Alfred Hitchcock created two of his most iconic and nail-biting sequences in this elegant 1959 spy picture. Midway through, protagonist Roger Thornhill (Cary Grant) finds himself in the isolated countryside, pursued and nearly killed by a crop-dusting plane; at the film’s conclusion, he finds himself dangling from Mount Rushmore with the villain’s shoes crushing his fingers. They didn’t call him the Master of Suspense for nothing.
Dial M for Murder wasn’t the only Frederick Knott play to transition from the stage to our nightmares; in 1967, director Terence Young adapted his stage hit into an Audrey Hepburn/Alan Arkin vehicle, wherein Arkin plays a ruthless criminal terrorizing Hepburn’s poor little blind girl.

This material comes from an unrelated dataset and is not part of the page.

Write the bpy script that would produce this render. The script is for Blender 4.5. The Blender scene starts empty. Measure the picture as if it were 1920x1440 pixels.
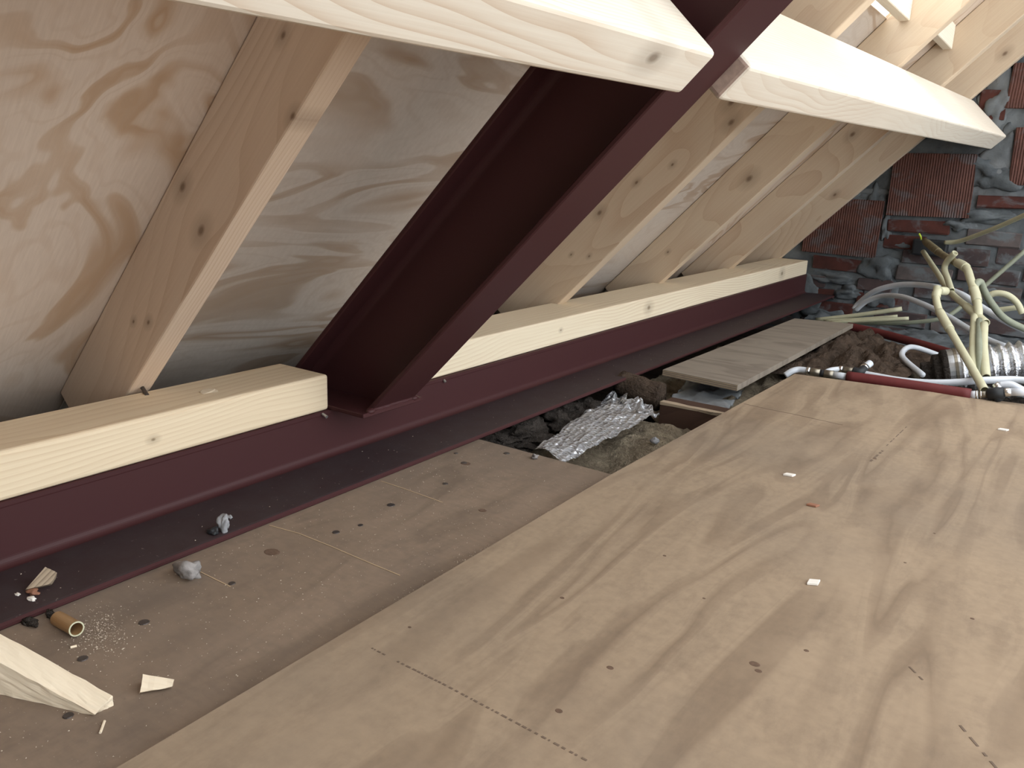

The climactic sequence, in which Hepburn finally evens the score by cutting all the lights in her apartment, remains one of the most exciting thriller conclusions we’ve seen.
3. Rear Window
One last Hitchcock, this one a potent exploration of the themes of voyeurism and passivity that would fascinate the filmmaker throughout his career. Full of great scenes and tense moments, but few as agonizing as the one that finds James Stewart’s wheelchair-bound photog watching helplessly as the man he suspects of murder returns home early — while Stewart’s girlfriend is snooping through his apartment.
Jonathan Demme’s iconic Oscar winner ends, memorably, with a return to Wait Until Dark territory, as Jodie Foster’s cub FBI agent finds herself alone with a serial killer in his basement lair — and at a distinct disadvantage in the dark, which he is able to puncture with his night-vision goggles. Your film editor saw this one under the best possible circumstances: in a darkened theater on opening night, totally unaware that its climax would serve as nightmare fuel for years to come.
You may have seen killers pursue innocents, or man battle the elements, but you haven’t known true suspense until you’ve watched four men try to drive trucks loaded with nitroglycerine over rough road, around boulders, and across rotted-out platforms. Upon its release, the New York Times’ Bosley Crowther wrote, “The excitement derives entirely from the awareness of nitroglycerine and the gingerly, breathless handling of it. You sit there waiting for the theatre to explode.” Sounds about right.